In fact, Tack noted, most consumers spend about 80 percent of their time with five apps. So, while retailers want to “own” the digital real estate on users’ smartphones, the smart move instead is shaping up to be strategically renting that real estate instead.

“If 80 percent of consumer time is spent with five apps, then the days of relying on apps as your mobile strategy are done,” Tack said. “It’s about how retailers can tap into platforms that are already on the phone. The biggest trend we have seen in 2+ years is the big push in mobile wallets. For us that really got a push when Apple introduced Passbook in 2012.”

Tacks says that mobile wallets — such as Apple Pay and Android Pay — fix a consumer pain point that has nothing to do with payments.
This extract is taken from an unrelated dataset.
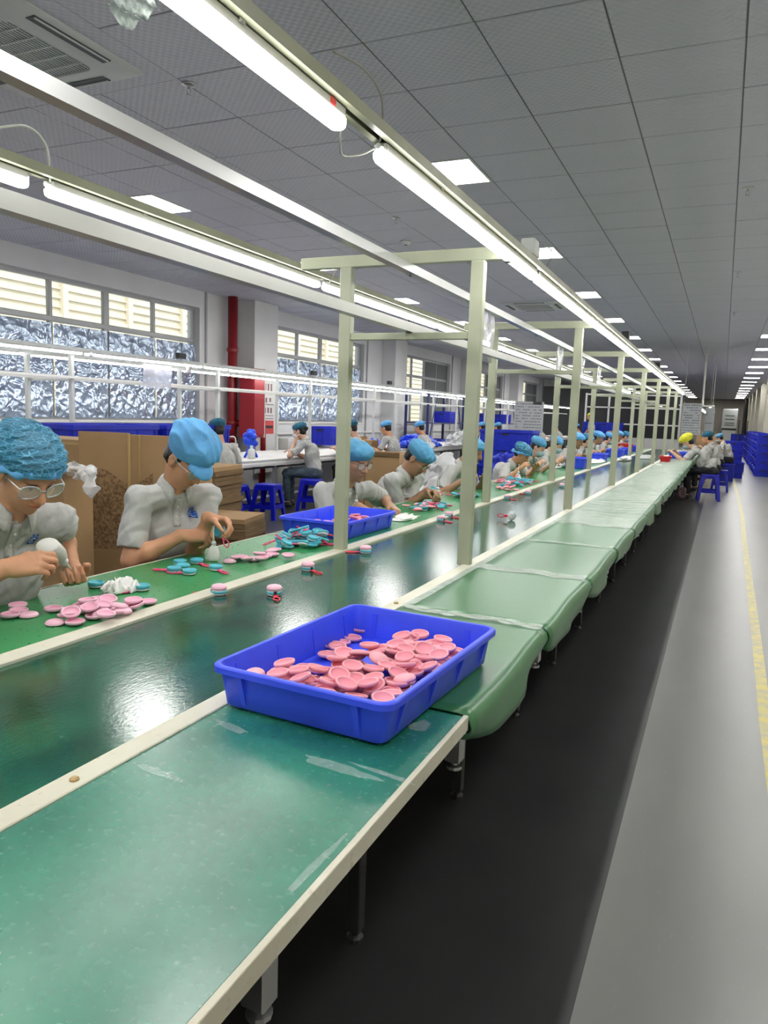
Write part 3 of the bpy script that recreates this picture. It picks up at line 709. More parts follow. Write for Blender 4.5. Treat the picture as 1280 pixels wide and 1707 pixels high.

Consumers have a lot of ability to collect offers, coupons and rewards points on mobile, but generally have to go hopping around a phone to find them, which is inconvenient.

“When you have that app that is offered by the operating system, it sits on your phone, it’s just there – that is a good example of borrowing mobile moments,” Tack said. “So, we help our partners do simple things, like making sure the email message they send out makes it easy to click a button and save the offer in Apple Wallet (aka Passbook) because those apps are giving consumers a place where they can interact with and also keep discovering the brand.”

Mobile is not the same thing as magic. Simply deciding to use mobile to market to consumers is not a guarantee for success, and can be a recipe for disaster if done wrong. But used correctly, said Tack, it can help brands make sure to keep growing with their customers, who are becoming more digitally enabled by the day.

“We’ve been around for 16 years and we are at 150 mobile experts and that is all we do,” Tack noted. “Our practitioners are running mobile marketing programs for some of the largest retailers and we are always asking ourselves how they can leverage our tech platform to really make mobile central to their marketing for both acquisition and retention. We have a unique set of guidance and best practices that we’ve put together over the last decade and a half.”

The challenge now, Tack says, is to figure out the best practices for the next decade and a half.